Young Brits Swap Pints for Lattes

Tech and economy possible factors in mysterious decline in alcohol consumption
May 17, 2017 Updated: May 19, 2017

BIRMINGHAM, England—The British synonym for “pub” tells it all: The “local” was traditionally the community hub, where pints of beer and cider loosened the stiff upper lip.

But drunken revelry is no longer the social glue it once was, with alcohol consumption dropping among young people.

The latest data from the Office of National Statistics, released on May 3, shows that while binge drinking culture persists, overall alcohol consumption is following a downward trend in the Western world.

The reasons are hard to pin down and are linked to a broader shift in cultural values, say experts.

“Before, if you wanted to socialize, you would meet up in the pub and people would have alcoholic drinks. Now there are more options,” said Richard de Visser, director of student experience at the University of Sussex and a researcher of young people’s alcohol behaviors.

Millennials are more likely to head out to cafes, and there is no longer a social expectation to drink. It’s okay to be teetotal.

The latest statistics show a huge drop in drinking for males in their late teens and early 20s, and a slight increase for females, said Aveek Bhattacharya, a policy analyst  at the Institute of Alcohol Studies. He warns that the gender difference may just be noise in the data.

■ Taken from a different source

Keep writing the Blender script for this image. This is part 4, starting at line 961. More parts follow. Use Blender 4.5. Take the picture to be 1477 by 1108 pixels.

“What is clear is that there has been a long-term downward shift among both men and women, particularly among 16- to 24-year-olds and also among younger groups,” he said.

“I suspect that millennial culture is part of it—but the decline isn’t limited to millennials alone.”

Baristas compete in the Arla Organic Farm Milk Latte Art Throwdown at The Gentlemen Baristas in London on April 12, 2017. (Getty Image)
Baristas compete in the Arla Organic Farm Milk Latte Art Throwdown at The Gentlemen Baristas in London on April 12, 2017. (Getty Image)

In a 2016 report on drinking among young people, Bhattacharya examined various theories on the drop in drinking, including the influences of technology and social media, religion, alcohol pricing, health perceptions, rebellion against parental values, and the economy.

“It is a bit of a mystery at the moment. Affordability is very likely to have played a part in it, but it can’t explain the whole lot, because consumption started to decline in 2004 and 2005,” he said.

Today’s 21-year-olds grew up in a recession, said Bhattacharya, and students don’t want to squander their time, energy, and money on drinking culture

“Young people are going into a very competitive marketplace where you are going to have to scrap for every job and knuckle down at university,” he said.

While the causes are hard to pin down, intergenerational rebellion could be part of the story, said James Nicholls, director of research and policy development at Alcohol Research U.K.  

“Drinking levels tend to go in waves, with the children of heavy-drinking generations often rejecting drunkenness. Who wants to be like their parents, after all!?” Nicholls said.

But Bhattacharya isn’t convinced. “People whose parents drink more are more likely to drink themselves,” he said.

The advent of social media, smartphones, and other technology may be a factor as well, said Nicholls. “Young people have many more ways of socializing than previously, and they tend to be less centered on alcohol and drinking spaces.

Some suggest the drinking culture is changing because of a greater awareness of the health impacts. There is also some evidence that increasing religiosity and abstinence are factors.

A woman relaxes at a cafe in Brixton Village, south London, on Oct. 17, 2013. (CARL COURT/AFP/Getty Images)
A woman relaxes at a cafe in Brixton Village, south London, on Oct. 17, 2013. (CARL COURT/AFP/Getty Images)

But de Visser said that young people respond more to messages about losing control. They are motivated by fear of embarrassing themselves on drunken escapades that for past generations were a badge of honor and even a bonding experience.

De Visser said Europe is split into “wet and dry” cultures, in the south and north, respectively.

“Dry cultures are very sober and respectable during the day, but when you have a party, look out! You see that in Scandinavian cultures,” he said.

“In what we call the wet cultures, drinking is much more part of the day, so they might have a drink in the day or with lunch.  The patterns are quite different. They don’t drink to get drunk.”

But drinking is declining in young people in both wet and dry countries.

The trend is almost universal in the world’s rich countries. Conversely, developing countries are moving to drinking habits more typical of the Western world.

The number of pubs in the United Kingdom has steadily dropped by half over the last century. Between 2003 and 2011, pub beer sales dropped by 30 percent.